Direction:
Without the pictures, write out all the lines below exactly as they appear.

■ ■ ■ ■

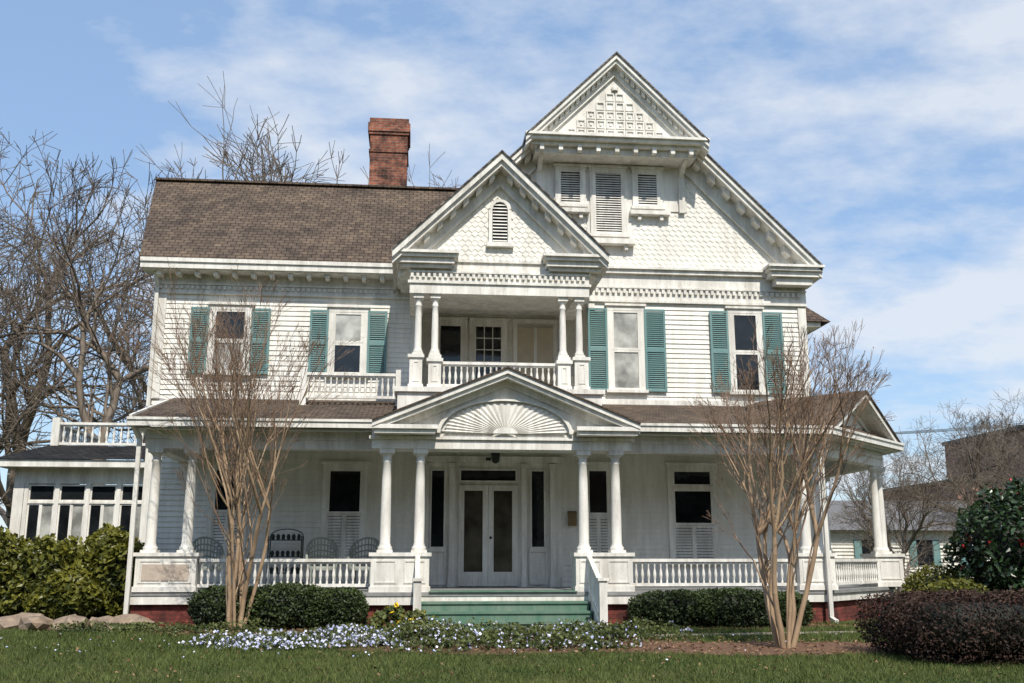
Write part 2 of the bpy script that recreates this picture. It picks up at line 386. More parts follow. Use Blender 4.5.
def balustrade(p,q,z0,z1,step=.125,M=None,r=1):
    p=Vector(p);q=Vector(q);L=(q-p).length;n=max(1,int(L/step))
    T.M=M;BA.M=M
    T.bar((*p,z1-.035),(*q,z1-.035),.11,.06); T.bar((*p,z1-.08),(*q,z1-.08),.06,.03); T.bar((*p,z0+.04),(*q,z0+.04),.07,.06)
    for i in range(n):
        c=p+(q-p)*(i+.5)/n
        BA.lathe(c.x,c.y,z0+.07,[(a*r,b) for a,b in balp(z1-z0-.16)],7)
    T.M=None;BA.M=None
def pedestal(x0,x1,y0,y1,z0,z1,M=None):
    T.M=M
    T.box(x0,x1,y0,y1,z0,z1-.07); T.box(x0-.04,x1+.04,y0-.04,y1+.04,z1-.07,z1)
    T.box(x0-.025,x1+.025,y0-.025,y1+.025,z0,z0+.1)
    n=max(1,round((x1-x0)/.6)); w=(x1-x0)/n
    for i in range(n):
        a=x0+i*w+.07;b=x0+(i+1)*w-.07;c=z0+.16;d=z1-.14
        T.box(a,b,y0-.015,y0,c,c+.03);T.box(a,b,y0-.015,y0,d-.03,d);T.box(a,a+.03,y0-.016,y0,c+.03,d-.03);T.box(b-.03,b,y0-.016,y0,c+.03,d-.03)
    T.M=None
pedestal(-.17,.10,PY-.15,PY+.15,4.76,5.5);pedestal(.23,.5,PY-.15,PY+.15,4.76,5.42)
pedestal(3.0,3.27,PY-.15,PY+.15,4.76,5.42);pedestal(3.36,3.66,PY-.15,PY+.15,4.76,5.5)
T.box(.23,.5,PY-.15,PY+.15,5.42,5.5);T.box(3.0,3.27,PY-.15,PY+.15,5.42,5.5)
balustrade((.5,PY),(3.0,PY),4.82,5.38); balustrade((-.1,PY+.15),(-.1,-.1),4.82,5.38); balustrade((3.6,PY+.15),(3.6,-.1),4.82,5.38)
balustrade((-2.45,-1.0),(-.45,-1.0),4.70,5.28); T.box(-2.55,-2.41,-1.07,-.93,4.4,5.36); T.box(-.47,-.36,-1.07,-.93,4.5,5.36); balustrade((-2.48,-.93),(-2.48,-.1),4.72,5.28)
for y0,y1 in ((PY-.16,PY+.16),):
    T.box(-.2,3.7,y0,y1,6.84,7.06); T.box(-.24,3.74,y0-.04,y1,7.06,7.12); T.box(-.2,3.7,y0-.01,y1,7.12,7.4)
T.box(-.2,.1,PY+.16,0,6.84,7.4);T.box(3.4,3.7,PY+.16,0,6.84,7.4)
dentils(T,-.18,3.7,PY-.23,PY-.16,7.18,7.27,.06,.06)
T.box(-.22,3.72,PY-.22,PY-.17,7.29,7.33)
T.box(-.05,3.55,PY+.16,0,7.05,7.12)
HX=2.30;PZ=9.97;PS=.985
for sg in (-1,1):
    xa,xb=(CX-HX,CX-HX+1.35) if sg<0 else (CX+HX-1.35,CX+HX)
    T.box(xa+.12,xb-.1,PY-.3,0,7.38,7.46); T.box(xa+.05,xb-.05,PY-.38,0,7.46,7.58); T.box(xa,xb,PY-.46,0,7.58,7.65); T.box(xa-.04,xb+.04,PY-.52,0,7.65,7.71)
T.box(CX-1.1,CX+1.1,PY-.05,0,7.4,7.58); T.box(CX-1.2,CX+1.2,PY-.1,0,7.58,7.64)
W.prism([(CX-HX+.1,7.64),(CX+HX-.1,7.64),(CX,PZ-.15)],PY,0)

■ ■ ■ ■

Output below:
Write part 2 of the bpy script that recreates this picture. It picks up at line 386. More parts follow. Use Blender 4.5.
def balustrade(p,q,z0,z1,step=.125,M=None,r=1):
    p=Vector(p);q=Vector(q);L=(q-p).length;n=max(1,int(L/step))
    T.M=M;BA.M=M
    T.bar((*p,z1-.035),(*q,z1-.035),.11,.06); T.bar((*p,z1-.08),(*q,z1-.08),.06,.03); T.bar((*p,z0+.04),(*q,z0+.04),.07,.06)
    for i in range(n):
        c=p+(q-p)*(i+.5)/n
        BA.lathe(c.x,c.y,z0+.07,[(a*r,b) for a,b in balp(z1-z0-.16)],7)
    T.M=None;BA.M=None
def pedestal(x0,x1,y0,y1,z0,z1,M=None):
    T.M=M
    T.box(x0,x1,y0,y1,z0,z1-.07); T.box(x0-.04,x1+.04,y0-.04,y1+.04,z1-.07,z1)
    T.box(x0-.025,x1+.025,y0-.025,y1+.025,z0,z0+.1)
    n=max(1,round((x1-x0)/.6)); w=(x1-x0)/n
    for i in range(n):
        a=x0+i*w+.07;b=x0+(i+1)*w-.07;c=z0+.16;d=z1-.14
        T.box(a,b,y0-.015,y0,c,c+.03);T.box(a,b,y0-.015,y0,d-.03,d);T.box(a,a+.03,y0-.016,y0,c+.03,d-.03);T.box(b-.03,b,y0-.016,y0,c+.03,d-.03)
    T.M=None
pedestal(-.17,.10,PY-.15,PY+.15,4.76,5.5);pedestal(.23,.5,PY-.15,PY+.15,4.76,5.42)
pedestal(3.0,3.27,PY-.15,PY+.15,4.76,5.42);pedestal(3.36,3.66,PY-.15,PY+.15,4.76,5.5)
T.box(.23,.5,PY-.15,PY+.15,5.42,5.5);T.box(3.0,3.27,PY-.15,PY+.15,5.42,5.5)
balustrade((.5,PY),(3.0,PY),4.82,5.38); balustrade((-.1,PY+.15),(-.1,-.1),4.82,5.38); balustrade((3.6,PY+.15),(3.6,-.1),4.82,5.38)
balustrade((-2.45,-1.0),(-.45,-1.0),4.70,5.28); T.box(-2.55,-2.41,-1.07,-.93,4.4,5.36); T.box(-.47,-.36,-1.07,-.93,4.5,5.36); balustrade((-2.48,-.93),(-2.48,-.1),4.72,5.28)
for y0,y1 in ((PY-.16,PY+.16),):
    T.box(-.2,3.7,y0,y1,6.84,7.06); T.box(-.24,3.74,y0-.04,y1,7.06,7.12); T.box(-.2,3.7,y0-.01,y1,7.12,7.4)
T.box(-.2,.1,PY+.16,0,6.84,7.4);T.box(3.4,3.7,PY+.16,0,6.84,7.4)
dentils(T,-.18,3.7,PY-.23,PY-.16,7.18,7.27,.06,.06)
T.box(-.22,3.72,PY-.22,PY-.17,7.29,7.33)
T.box(-.05,3.55,PY+.16,0,7.05,7.12)
HX=2.30;PZ=9.97;PS=.985
for sg in (-1,1):
    xa,xb=(CX-HX,CX-HX+1.35) if sg<0 else (CX+HX-1.35,CX+HX)
    T.box(xa+.12,xb-.1,PY-.3,0,7.38,7.46); T.box(xa+.05,xb-.05,PY-.38,0,7.46,7.58); T.box(xa,xb,PY-.46,0,7.58,7.65); T.box(xa-.04,xb+.04,PY-.52,0,7.65,7.71)
T.box(CX-1.1,CX+1.1,PY-.05,0,7.4,7.58); T.box(CX-1.2,CX+1.2,PY-.1,0,7.58,7.64)
W.prism([(CX-HX+.1,7.64),(CX+HX-.1,7.64),(CX,PZ-.15)],PY,0)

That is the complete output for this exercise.